What Iger has done with his BRANDed strategy is effectively the same. Bob didn't say, "Disney has been excluding boys from its audience, we ought to expand the tent." He instead bought brands like Pixar, largely general neutral, Marvel, strongly identified with young boys/men/comic book guys, and Star Wars, perceived to be male centric, but more gender neutral than most realize. Today's Disney can remain largely a young girl's brand under this arrangement. Wildly successful non-princess female characters like Doc McStuffins and Judy Hopps are the exception when it comes to what has been pushed under the Disney moniker in this period. Aside from Mickey and friends, the princesses are the first thing that comes to mind when you say Disney.
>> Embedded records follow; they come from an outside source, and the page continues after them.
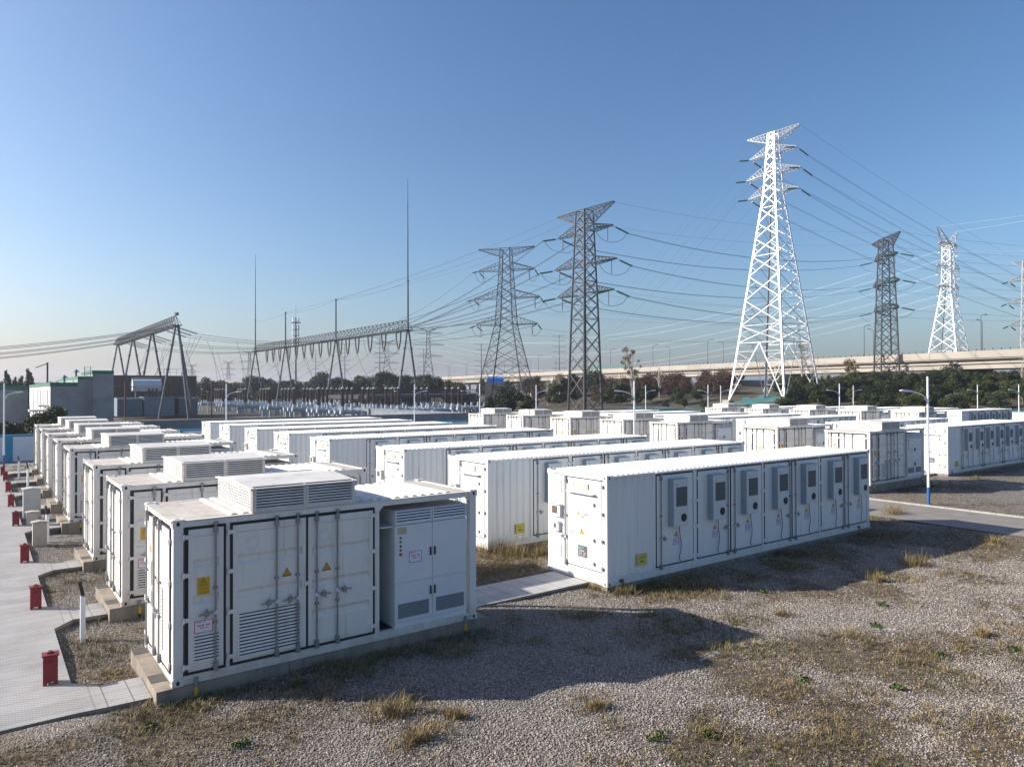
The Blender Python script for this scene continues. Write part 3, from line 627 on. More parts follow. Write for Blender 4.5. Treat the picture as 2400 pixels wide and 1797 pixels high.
# rows (near to far) measured in the yard; the wide gap after the third row is the service lane
YR = [12.906, 18.45, 23.95, 31.4, 36.95, 42.45, 48.3, 54.0]
PCS_X = {0: [2.576, 2.61, 2.65, 2.70, 2.72, 2.74, 2.82, 2.86], 1: [None, 36.6, 36.9, 37.0, 37.6, 37.3, 37.1, 36.9], 2: [None, None, None, 71.6, 71.6, 71.4, 71.6, 71.7]}
BAT_X = {0: [13.251, 13.27, 13.15, 13.18, 13.2, 13.2, 13.2, 13.4], 1: [None, 47.5, 47.6, 47.7, 48.1, 47.9, 47.8, 47.7], 2: [None, None, None, 83.0, 82.6, 82.4, 82.4, 82.5]}
BLOCK = ['nearest block', 'middle block', 'farthest block']
pcs0 = make_pcs(); bat0 = make_battery(); index_children()
pz, bz = H - 4.925, H - 5.191
first = [True, True]
for b in range(3):
    ks = [k for k in range(8) if PCS_X[b][k] is not None]
    for j, k in enumerate(ks):
        word = ORD[j] if j else 'front'
        for which, XT, proto, dy, z, L, nm in ((0, PCS_X, pcs0, 0, pz, PL, 'inverter'), (1, BAT_X, bat0, .72, bz, BL, 'battery')):
            x = XT[b][k]; y = YR[k] + dy
            o = proto if first[which] else copy_tree(proto)
            first[which] = False
            o.location = (x, y, z); o.rotation_euler.z = R(rnd.uniform(-.12, .12)) if (b or k) else 0
            if which == 0:
                tag(o, 'short cream container with louvred roof hood, %s in the %s' % ('at the front end' if j == 0 else word + ' row from the front', BLOCK[b]), 'container', 'short inverter containers with roof hoods')
                p = plinth('concrete_plinth', x - .25, x + L + .25, y - .02, y + 2.46, z - .004, ((.42 + y, .38), (2.05 + y, .38)))
                tag(p, 'stained concrete plinth under the short hooded container, %s row of the %s' % (word, BLOCK[b]), 'plinth', 'concrete plinths under the containers')
            else:
                tag(o, 'long white container with wall coolers, %s in the %s' % ('at the front end' if j == 0 else word + ' row from the front', BLOCK[b]), 'container', 'long battery containers with wall coolers')
                p = plinth('concrete_plinth', x - .0, x + L + .12, y + .0, y + 2.44, z - .004)
                tag(p, 'low concrete plinth under the long white container, %s row of the %s' % (word, BLOCK[b]), 'plinth', 'concrete plinths under the containers')

# ---------------------------------------------------------------- terrain
def sm(t): t = min(1, max(0, t)); return t * t * (3 - 2 * t)
def hgt(x, y):
    h = 0.
    if x > 110:
        h = 6.0 * (1 - math.exp(-max(0, x - 127 + max(0, 40 - y) * .1) / 26.)) * (1 - .75 * sm((y - 150) / 110.)) * sm((y + 60) / 60)
        h += .5 * math.sin(x * .13 + y * .07) * sm((x - 135) / 20.)
    elif x > 80 and y > 70: pass
    if y > 85 and 84 < x: h = max(h, 1.6 * sm((x - 84) / 12) * sm((y - 85) / 12))
    return h
def axis(lim):
    a = [0.]; st = 4.
    while a[-1] < lim:
        a.append(a[-1] + st)
        if a[-1] > 320: st *= 1.25
    return a
pos = axis(2300); neg = [-v for v in pos[1:]][::-1]; ax_ = neg + pos
gx = [v + 100 for v in ax_]; gy = [v + 100 for v in ax_]
n = len(gx); mb = MB()
mb.v = [(x, y, hgt(x, y)) for y in gy for x in gx]
mb.f = [(j * n + i, j * n + i + 1, (j + 1) * n + i + 1, (j + 1) * n + i) for j in range(n - 1) for i in range(n - 1)]
mb.mats = [M['earth']]; mb.m = [0] * len(mb.f)
g = mb.obj('ground', fix=False); tag(g, kind='structure')
for p in g.data.polygons: p.use_smooth = True
def vnoise(X, Y, sc, seed):
    g_ = np.random.default_rng(seed).random((256, 256)); u = X / sc + 57.3; v = Y / sc + 91.7
    i = np.floor(u).astype(int); j = np.floor(v).astype(int); fu = u - i; fv = v - j; fu = fu * fu * (3 - 2 * fu); fv = fv * fv * (3 - 2 * fv)
    G_ = lambda a, b: g_[a % 256, b % 256]
    return (G_(i, j) * (1 - fu) + G_(i + 1, j) * fu) * (1 - fv) + (G_(i, j + 1) * (1 - fu) + G_(i + 1, j + 1) * fu) * fv
def veg(X, Y):                               # where weeds and litter have spread over the gravel, 0..1
    X = np.asarray(X, float); Y = np.asarray(Y, float)
    n_ = .42 * vnoise(X, Y, 3.1, 1) + .30 * vnoise(X, Y, 1.3, 2) + .18 * vnoise(X, Y, .55, 3) + .10 * vnoise(X, Y, .24, 4) + .004 * np.clip(X - Y, -8, 16)
    return np.clip((n_ - .455) / .12, 0, 1)
# gravel yard, slightly uneven
def gz(x, y): return .012 + .165 * sm((12.8 - x) / 5.) * sm((y + 1) / 8.) * (1 - .45 * sm((y - 13) / 3.)) + .022 * math.sin(x * 1.1 + 1.3 * math.sin(y * .9)) * math.sin(y * 1.3 + .7) + .012 * math.sin(x * 3.1 + y * 2.3)
def grid(name, x0, x1, y0, y1, st, zf, m):
    xs = np.arange(x0, x1 + .001, st); ys = np.arange(y0, y1 + .001, st); a = len(xs); mb = MB()
    mb.v = [(float(x), float(y), zf(x, y)) for y in ys for x in xs]
    mb.f = [(j * a + i, j * a + i + 1, (j + 1) * a + i + 1, (j + 1) * a + i) for j in range(len(ys) - 1) for i in range(a - 1)]
    mb.mats = [m]; mb.m = [0] * len(mb.f); o = mb.obj(name, fix=False)
    for p in o.data.polygons: p.use_smooth = True
    return o
gy_ = grid('gravel_yard', -30, 34.3, -6, 30, .2, lambda x, y: .035 + gz(x, y), M['gravel']); tag(gy_, kind='structure')
_n = len(gy_.data.vertices); _c = np.empty(_n * 3, np.float32); gy_.data.vertices.foreach_get('co', _c); _c = _c.reshape(-1, 3)
gy_.data.attributes.new('veg', 'FLOAT', 'POINT').data.foreach_set('value', veg(_c[:, 0], _c[:, 1]).astype(np.float32))
mb = MB(); mb.face([(-40, 30, .03), (124, 30, .03), (124, 66.4, .03), (-40, 66.4, .03)], M['gravel']); mb.face([(34.3, -12, .03), (124, -12, .03), (124, 30, .03), (34.3, 30, .03)], M['gravel'])
tag(mb.obj('gravel_yard_far', fix=False), kind='structure')
mb = MB(); mb.face([(30.0, -20, .078), (34.3, -20, .078), (34.3, 66, .078), (30.0, 66, .078)], M['asphalt']); tag(mb.obj('service_road', fix=False), kind='structure')
mb = MB(); mb.box(34.3, 34.40, -20, 66, -.05, .14, M['kerb'])
for i in range(80): mb.box(34.298, 34.402, -20 + i, -19.99 + i, .0, .142, M['dark'])
tag(mb.obj('kerb'), kind='structure')
mb = MB(); mb.face([(-40, 59, .05), (30, 59, .05), (30, 65.4, .05), (-40, 65.4, .05)], M['asphalt']); tag(mb.obj('perimeter_road', fix=False), kind='structure')
# raised slab walkway with a spur to each inverter container
WZ = .26
mb = MB()
def slabpoly(pts, z=WZ, th=.07, base=-.1, top='slab'):
    mb.face([(x, y, z) for x, y in pts], M[top])
    for (xa, ya), (xb, yb) in zip(pts, pts[1:] + pts[:1]):
        mb.face([(xa, ya, z), (xb, yb, z), (xb, yb, z - th), (xa, ya, z - th)], M['concrete'])
    cx = sum(p[0] for p in pts) / len(pts); cyy = sum(p[1] for p in pts) / len(pts)
    q = [(x + (cx - x) * .02, y + (cyy - y) * .02) for x, y in pts]
    for (xa, ya), (xb, yb) in zip(q, q[1:] + q[:1]):
        mb.face([(xa, ya, z - th), (xb, yb, z - th), (xb, yb, base), (xa, ya, base)], M['bridgedark'])
slabpoly([(-22, 13.25), (1.29, 13.25), (1.29, 57.5), (-22, 57.5)])
tag(mb.obj('walkway', fix=False), kind='structure')
for k in range(8):
    y = YR[k]; x1 = PCS_X[0][k] - .26; mb = MB()
    a = [(1.29, y + .34), (1.29, y + .345)] if k == 0 else [(1.29, y - .22)]
    slabpoly([a[0], (1.68, y + .27) if k else (1.68, y + .30), (x1, y + .27), (x1, y + 1.35), (1.68, y + 1.35), (1.29, y + 1.75)], WZ + .002 if k else WZ)
    for i in range(1, 3): mb.box(1.29 + i * .38, 1.30 + i * .38, y + .28, y + 1.34, WZ + .002, WZ + .004, M['bridgedark'])
    tag(mb.obj('walkway_spur', fix=False), kind='structure')
for b in range(3):
    for k in range(8):
        if PCS_X[b][k] is None: continue
        x0 = PCS_X[b][k] + PL + .26; x1 = BAT_X[b][k] - .02; y = YR[k]; mb = MB()
        slabpoly([(x0, y + 1.42), (x1, y + 1.42), (x1, y + 2.87), (x0, y + 2.87)], .165, .06, top='cover')
        for i in range(1, 9): mb.box(x0 + i * (x1 - x0) / 9, x0 + i * (x1 - x0) / 9 + .006, y + 1.42, y + 2.87, .165, .168, M['bridgedark'])
        tag(mb.obj('cable_trench_cover', fix=False), kind='structure')
mb = MB(); mb.prism([(11.25, 9.6), (11.30, 9.02), (11.98, 9.05), (11.9, 9.62)], 'z', .0, .075, M['slab']); mb.prism([(11.4, 9.5), (11.42, 9.15), (11.8, 9.18), (11.78, 9.5)], 'z', .075, .079, M['kerb'])
tag(mb.obj('manhole_cover'), 'small square concrete slab lying alone in the gravel', 'slab')

# ---------------------------------------------------------------- red boxes, posts, cabinets, lamps
def place(px, py, z=0):                      # yard point seen at a photo position, on a level plane
    from_c = Vector((0, 0, H)); d = r2 * ((px - 1200) / 1674) - u2 * ((py - 898.5) / 1674) + fw
    t = (z - H) / d.z; return (from_c + d * t)
def red_box():
    o = empty('fire_extinguisher_box', (0, 0, 0)); m = M['red']; b = MB(); w_, dp, h_ = .11, .09, .50
    b.box(-w_, w_, -dp, dp, .05, h_, m)
    for x in (-w_, w_ - .06):
        for y in (-dp, dp - .04): b.box(x, x + .06, y, y + .04, 0, .05, m)
    b.obj('box_body', o)
    l = MB(); l.box(-w_ - .02, w_ + .02, -dp - .03, dp + .02, h_, h_ + .025, m); l.box(-.05, .05, -.02, .02, h_ + .025, h_ + .05, M['brightred']); l.obj('lid', o)
    s = MB(); s.box(-.04, .04, -dp - .004, -dp, h_ - .10, h_ - .075, M['dark']); s.obj('hand_slot', o)
    st = MB(); st.box(-.03, .03, -.01, .04, h_ + .05, h_ + .085, M['stonecab']); st.obj('weight_stone', o)
    return o
rb = red_box(); index_children()
RB = [(1.0, 14.88), (1.06, 20.2), (1.08, 25.85), (1.10, 33.1), (1.1, 38.7), (1.14, 44.3), (1.16, 49.9), (1.1, 53.2)]
for i, (x, y) in enumerate(RB):
    o = rb if i == 0 else copy_tree(rb); o.location = (x, y, WZ); o.rotation_euler.z = R(rnd.uniform(-8, 8))
    tag(o, 'red metal extinguisher box on the slab walkway, %s along it from the front' % ORD[i], 'box', 'red boxes along the walkway')
def post():
    o = empty('marker_post', (0, 0, 0)); b = MB(); b.box(-.045, .045, -.045, .045, 0, 1.05, M['lampwhite']); b.box(-.1, .1, -.08, .08, 0, .02, M['galv']); b.obj('shaft', o)
    h = MB(); h.box(-.032, .032, -.03, .03, 0, .30, M['black']); h.box(-.036, .036, -.034, .034, -.03, .0, M['galv']); h = h.obj('post_head', o); h.location = (0, 0, 1.08); h.rotation_euler = (0, R(-12), 0)
    return o
ps = post(); index_children()
for i, (x, y, zb, tilt) in enumerate([(1.73, 17.34, .03, 0), (1.88, 29.5, .03, 10), (2.12, 47.6, .03, 12), (1.91, 53.1, .03, 4)]):
    o = ps if i == 0 else copy_tree(ps); o.location = (x, y, zb)
    o.rotation_euler.z = R(tilt)
    tag(o, 'white square post with black head beside the walkway, %s from the front' % ORD[i], 'post', 'white marker posts beside the walkway')
def cabinet(name, x, y, w_, d_, h_, m, cap, label, base=.12):
    o = empty(name, (x, y, .03)); b = MB(); b.box(-w_ / 2 - .03, w_ / 2 + .03, -d_ / 2 - .03, d_ / 2 + .03, 0, base, M['concrete']); b.obj('base', o)
    b = MB(); b.box(-w_ / 2, w_ / 2, -d_ / 2, d_ / 2, base, h_, m); b = b.obj('cabinet_body', o)
    q = MB(); q.box(-w_ / 2 + .03, w_ / 2 - .03, -d_ / 2 - .01, -d_ / 2, base + .04, h_ - .04, m); q.obj('cabinet_door', o)
    e = .05; r = MB(); r.prism([(-w_ / 2 - e, h_), (w_ / 2 + e, h_), (w_ / 2 + e, h_ + .02), (0, h_ + .02 + cap), (-w_ / 2 - e, h_ + .02)], 'y', -d_ / 2 - e, d_ / 2 + e, M['kerb'] if m is not M['greycab'] else M['greycab']); r.obj('cap', o)
    tag(o, label, 'cabinet')
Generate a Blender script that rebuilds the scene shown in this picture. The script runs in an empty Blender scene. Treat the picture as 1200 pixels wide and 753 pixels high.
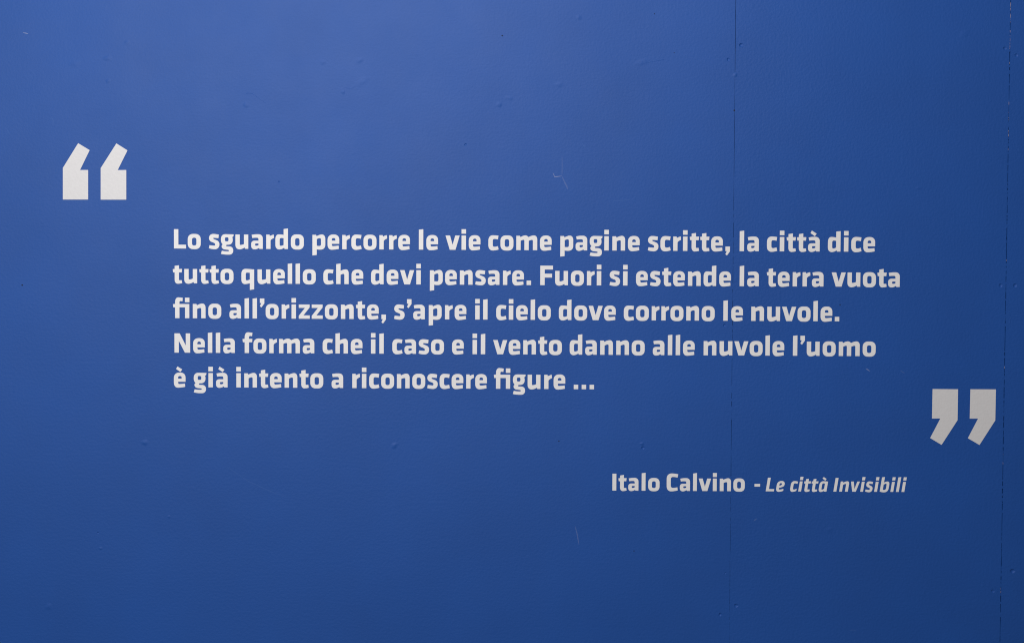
import bpy, bmesh, math, random
from mathutils import Vector, Matrix
from mathutils.geometry import tessellate_polygon

scene = bpy.context.scene
col = scene.collection
random.seed(7)

# ------------------------------------------------------------------ camera
W, H = 1200.0, 753.0                       # measuring grid of the photograph
FPX = 1167.0                               # focal length on that grid
CAM_POS = Vector((0.0, -3.5, 1.50))
PITCH, ROLL = -math.atan(FPX / 50000.0), math.radians(0.29)
cam_data = bpy.data.cameras.new("camera")
cam_data.sensor_width = 36.0
cam_data.lens = 36.0 * FPX / W
cam_data.clip_start, cam_data.clip_end = 0.05, 100
cam = bpy.data.objects.new("camera", cam_data)
col.objects.link(cam)
# roll is about the viewing axis: the horizontal falls to the right in the picture
CAM_ROT = Matrix.Rotation(math.pi / 2 + PITCH, 3, 'X') @ Matrix.Rotation(ROLL, 3, 'Z')
cam.matrix_world = Matrix.Translation(CAM_POS) @ CAM_ROT.to_4x4()
scene.camera = cam


def wall_point(px, py):
    """measured spot of the photograph -> (x, z) on the wall plane y = 0"""
    d = CAM_ROT @ Vector(((px - W / 2) / FPX, (H / 2 - py) / FPX, -1.0))
    t = -CAM_POS.y / d.y
    p = CAM_POS + d * t
    return p.x, p.z


MPP = (wall_point(610, 376)[0] - wall_point(590, 376)[0]) / 20.0   # metres per measured pixel

# ------------------------------------------------------------------ light
world = bpy.data.worlds.new("World")
scene.world = world
world.use_nodes = True
bg = world.node_tree.nodes["Background"]
bg.inputs[0].default_value = (0.93, 0.97, 1.0, 1)
bg.inputs[1].default_value = 0.13


def area_lamp(name, loc, target, size, size_y, power, color):
    l = bpy.data.lights.new(name, 'AREA')
    l.shape = 'RECTANGLE'
    l.size, l.size_y, l.energy, l.color = size, size_y, power, color
    o = bpy.data.objects.new(name, l)
    col.objects.link(o)
    o.location = loc
    o.rotation_euler = (Vector(target) - Vector(loc)).to_track_quat('-Z', 'Y').to_euler()
    return o


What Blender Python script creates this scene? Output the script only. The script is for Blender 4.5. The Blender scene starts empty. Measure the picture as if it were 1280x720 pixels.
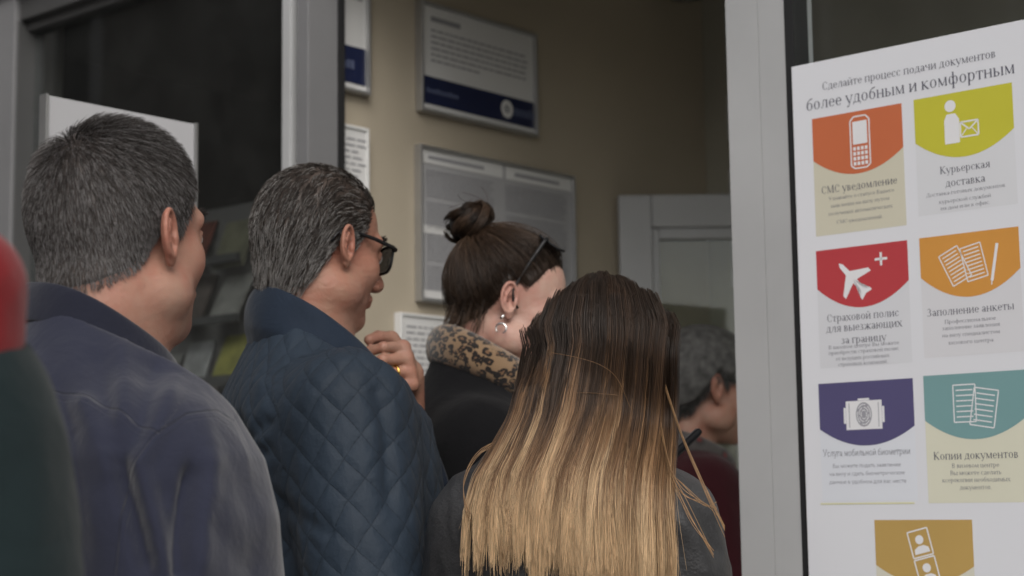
import bpy, math, random
import numpy as np
from mathutils import Matrix, Vector, Euler

R = math.radians
SC = bpy.context.scene
COL = SC.collection
rng = np.random.default_rng(7)
random.seed(7)

# ------------------------------------------------------------------ camera
FPX = 2133.0                      # focal length in pixels of the 1280 px wide photograph
CAM_H = 1.30
PITCH, ROLL = 7.14, -0.76
cam_data = bpy.data.cameras.new('camera')
cam = bpy.data.objects.new('camera', cam_data)
COL.objects.link(cam)
cam_data.sensor_width = 36.0
cam_data.lens = FPX / 1280 * 36
cam_data.clip_start = 0.05
cam_data.clip_end = 500
cam_data.dof.use_dof = True
cam_data.dof.focus_distance = 2.05
cam_data.dof.aperture_fstop = 5.6
CAM_ROT = (Matrix.Rotation(R(90 + PITCH), 3, 'X') @ Matrix.Rotation(R(ROLL), 3, 'Z'))
cam.matrix_world = Matrix.Translation((0, 0, CAM_H)) @ CAM_ROT.to_4x4()
SC.camera = cam

# ------------------------------------------------------------------ sky, sun, exposure
SUN_EL, SUN_AZ = 40.0, 172.0      # azimuth measured clockwise from +Y
world = bpy.data.worlds.new('World')
SC.world = world
world.use_nodes = True
wn = world.node_tree.nodes
wl = world.node_tree.links
wn.clear()
w_out = wn.new('ShaderNodeOutputWorld')
w_bg = wn.new('ShaderNodeBackground')
w_sky = wn.new('ShaderNodeTexSky')
w_sky.sky_type = 'NISHITA'
w_sky.sun_disc = False
w_sky.sun_elevation = R(SUN_EL)
w_sky.sun_rotation = R(SUN_AZ)
w_sky.air_density = 1.0
w_sky.dust_density = 4.0
w_hsv = wn.new('ShaderNodeHueSaturation')
w_hsv.inputs['Saturation'].default_value = 0.28
wl.new(w_sky.outputs[0], w_hsv.inputs['Color'])
wl.new(w_hsv.outputs[0], w_bg.inputs[0])
w_bg.inputs[1].default_value = 0.12
wl.new(w_bg.outputs[0], w_out.inputs[0])

sun_data = bpy.data.lights.new('sun', 'SUN')
sun_data.energy = 1.0
sun_data.angle = R(40)
sun_data.color = (1.0, 0.96, 0.9)
sun = bpy.data.objects.new('sun', sun_data)
COL.objects.link(sun)
_az, _el = R(SUN_AZ), R(SUN_EL)
_d = Vector((math.sin(_az) * math.cos(_el), math.cos(_az) * math.cos(_el), math.sin(_el)))
sun.rotation_euler = _d.to_track_quat('Z', 'Y').to_euler()
sun.location = _d * 30

SC.view_settings.view_transform = 'Standard'
SC.view_settings.look = 'None'
SC.view_settings.gamma = 1.0
SC.view_settings.exposure = 0.15
SC.render.engine = 'CYCLES'
SC.cycles.max_bounces = 8
SC.cycles.transparent_max_bounces = 12

# ------------------------------------------------------------------ measuring from the photograph
def ray(px, py):
    return CAM_ROT @ Vector(((px - 640) / FPX, -(py - 360) / FPX, -1.0))

def at(px, py, y):
    d = ray(px, py)
    return Vector((0, 0, CAM_H)) + d * (y / d.y)

def on_plane(px, py, P, n):
    d = ray(px, py)
    o = Vector((0, 0, CAM_H))
    return o + d * ((Vector(P) - o).dot(n) / d.dot(n))

_CR = np.array(CAM_ROT)
def proj(W):
    """world points (N,3) -> photograph pixels (N,2)"""
    q = (np.asarray(W) - np.array([0, 0, CAM_H])) @ _CR
    return np.stack([640 - FPX * q[:, 0] / q[:, 2], 360 + FPX * q[:, 1] / q[:, 2]], 1)

# ------------------------------------------------------------------ objects
def tag(o, label=None, cat=None, group=None, kind=None):
    if label: o['label'] = label
    if cat: o['category'] = cat
    if group: o['group'] = group
    if kind: o['kind'] = kind
    return o

def empty(name, loc=(0, 0, 0), rz=0.0):
    o = bpy.data.objects.new(name, None)
    o.empty_display_size = 0.1
    COL.objects.link(o)
    o.location = loc
    o.rotation_euler = (0, 0, rz)
    return o

def link_mesh(name, me, mat=None, parent=None):
    o = bpy.data.objects.new(name, me)
    COL.objects.link(o)
    if mat is not None:
        for m in (mat if isinstance(mat, (list, tuple)) else [mat]):
            me.materials.append(m)
    if parent is not None:
        o.parent = parent
    return o

def np_mesh(name, V, F, mat=None, parent=None, smooth=True, attrs=None):
    """V (N,3); F (M,3|4) array"""
    V = np.asarray(V, np.float32); F = np.asarray(F, np.int32)
    me = bpy.data.meshes.new(name)
    me.vertices.add(len(V)); me.vertices.foreach_set('co', V.ravel())
    k = F.shape[1]
    me.loops.add(F.size); me.loops.foreach_set('vertex_index', F.ravel())
    me.polygons.add(len(F))
    me.polygons.foreach_set('loop_start', np.arange(0, F.size, k, dtype=np.int32))
    try:
        me.polygons.foreach_set('loop_total', np.full(len(F), k, np.int32))
    except Exception:
        pass
    me.update(calc_edges=True)
    if smooth:
        me.polygons.foreach_set('use_smooth', np.ones(len(F), bool))
    for an, av in (attrs or {}).items():
        av = np.asarray(av, np.float32)
        if av.ndim == 1:
            a = me.attributes.new(an, 'FLOAT', 'POINT'); a.data.foreach_set('value', av)
        elif av.shape[1] == 2:
            a = me.attributes.new(an, 'FLOAT2', 'POINT'); a.data.foreach_set('vector', av.ravel())
        else:
            a = me.attributes.new(an, 'FLOAT_VECTOR', 'POINT'); a.data.foreach_set('vector', av.ravel())
    me.validate()
    return link_mesh(name, me, mat, parent)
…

During Walt's lifetime, the company made three "princess" movies, out of 19 features. The Lasseter/Catmull years at Feature Animation alone will yield at least six, roughly half of the studio's output. Disney Junior, except for a certain MD, features largely gender segregated programming. The Disney Channel is defined by its tween sitcoms. For a generation of children, Disney is a girl's brand.
The problem with using BRANDs for market segmentation, as practiced by GM and today's Disney, comes from change, both the ability to adapt to it and to grow beyond what you are traditionally known for to embrace new opportunities. If corporate brass decides "this is what Disney is" or "Marvel is for boy's first', the company severs the opportunity to change. GM's brands faired poorly as the fifties gave way to the sixties, followed by the seventies and eighties and so on. Many of GM's once iconic brands like Packard, Pontiac, and Oldsmobile are long gone because they got left behind, optimized for a bygone era. Rising gas prices and the higher quality foreign imports from Germany, Japan and Korea decimated GM and the Big Three's stranglehold on the American market. GM's response consisted of creating new brands like GEO and Saturn to appeal to the same people who used to buy Chevys, but found Toyotas and Hondas better suited to their needs. Only through decades of painful layoffs, ignoring promising ventures like NUMMI and EV1, a government bailout, bankruptcy and restructuring has GM become move adaptive to change.
Iger's Disney, and its choice selection of BRANDs, are optimized for today. The bets paid off very nicely for the company. However, success hides problems. Like you note, Disney is still painted into the same corner it was in 2005, a BRAND for young children, particularly girls. At present there is no incentive for Disney to expand to the place where it should be, a producer of entertainment for all ages and genders, because the BRANDs it controls effectively cover this, for now.
Eisner's Disney, by necessity and perspective, wanted to build a bigger tent for Disney. Disney needed to change and grow, and it did. At the height of the Eisner years, Disney was as big as it was in Walt's day. Even as things went south in the second half of his tenure, the
need to expand and strengthen Disney under that name, and everything that comes with it as a point of pride and ownership, remained.
Disney hasn't endured for almost 100 years as General Entertainment, nor will it.